The entire family ate cat with cheese sauce that night for dinner.
Joe Rogan gasps in horror. And Jewel tries to talk him down by pointing to a few things about the killing of the cat. The first was necessity. “There wasn’t a lot of food out there,” Jewel said. “They’d have one chicken for ten people.”
But this explanation seems odd. She mentions, also, that her grandfather was a senator in Alaska, often traveling for politics. If he had time to travel across the state for politics, surely he had time to find food of a non-feline nature. Moreover, the cat was killed for stealing a block of cheese, a luxury item that’s not generally seen as a staple food for hungry families. The necessity argument, as in so many other contexts, seems completely misapplied.
The second argument Jewel offers is that the killing of the cat was part of a natural relationship. “You can only value what you have a real relationship with,” Jewel says. “We valued our food. It was sacred. We valued nature.” Yes, the story sounds grim and bloody. But at least Jewel’s family knew exactly where their food was coming from. The problem with the modern food system, under this theory, is our disconnection with how it is made. The slaughter of even a cat, under this view, is acceptable if there was a relationship. After all, isn’t that how nature works? The lion does not show love for the gazelle.
But then Jewel says something that destroys the illusion. “Relationships change you. If you have a relationship with a wife, you’re gonna evolve.” Of course she’s right that relationships, including our relationship with animals, can change us. But if the right comparison for our relationship with animals is the relationship between husband and wife, how we can possibly justify violence. There is a term for that: domestic violence. And, not so long ago, domestic violence was justified on the grounds that it was “natural” for a man to have dominion over his wife and children.
For example, the law provided a defense to homicide when a man murdered his wife for having an affair. It was “natural” for a man to react in this way, so who were we to try to stop him? Even more recently, the law provided a defense — the infamous “gay panic defense” — for a man who murdered another man who made a sexual pass at him. A man’s “natural” sense of sexual propriety would be so offended by the attempt at an “unnatural” sexual act that he would not be able to stop himself from murdering.
Jewel’s defense of cat slaughter as “natural,” then, is part of a history of defending violence as natural, when a more powerful class wants to justify its violence against someone with less power. And it is wrong not just because nature, as the above examples show, is subject to definition by people in power. (Today, we’ve realized that homosexuality is actually quite common in nature, and not just for human beings, and that husbands don’t have a natural homicidal instinct against their cheating wives.)
It’s wrong, more fundamentally, because what’s “natural” does not necessarily show us what’s right. I don’t doubt, for example, that anger towards those who take our food is a natural part of the human condition.
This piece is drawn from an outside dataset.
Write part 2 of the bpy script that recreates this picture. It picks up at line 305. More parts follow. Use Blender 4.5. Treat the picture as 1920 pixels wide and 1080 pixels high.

Have you ever brought home a cherished treat, say a delicious slice of pie from your vegan bakery, only to have a roommate or family member take it away? It can be a terrible experience! (In one house dispute many years ago, a roommate stated that food stealing of this sort made her “unsafe.” I don’t doubt that this reaction was an authentic one.)
Or even look at how other social animals behave. There’s a daily ritual at my house, where the most timid dog I’ve ever met, Oliver, postures and growls at my cat, who though less than half of Oliver’s size still has the guts to try to steal his food. Anger or even violence towards those who threaten our key resources, then, seems to be a part of the animal condition.
But sometimes those natural instincts are wrong. Especially as human beings, we live in a world of abundance. If my roommate eats my pie, it’s not going to be that hard for me to get another slice. But more importantly, as we evolve and become wiser, and deploy our brain’s uniquely massive frontal lobes to imagine the experience of the people around us, we sometimes temper or even reverse those natural feelings. We might recognize that our roommate has been having a hard time. That they’re notoriously forgetful about who bought what food. Or even just that they enjoy pie way more than we do. Whatever the result, the process of reflection, and resisting the natural impulse that might first overcome us, is an important one for making the world a kinder place.
Jewel’s story is a particularly grim demonstration of this. The family didn’t have to kill the cat; they had enough food. But more importantly, the family didn’t have to kill their own ability to see the world through the cat’s eyes. If they had done so, maybe they would have lost a block of cheese. But gained a furry friend, and a more nuanced and compassionate understanding of the world around them.
I love the way you see the world Wayne. I also feel sick for that cat and all animals who are victims of human greed and malice.
I’ll never understand people. Nor will I ever listen to Jewel again. To be honest I liked her 25 years ago but she has never evolved musically and apparently not as a decent human either.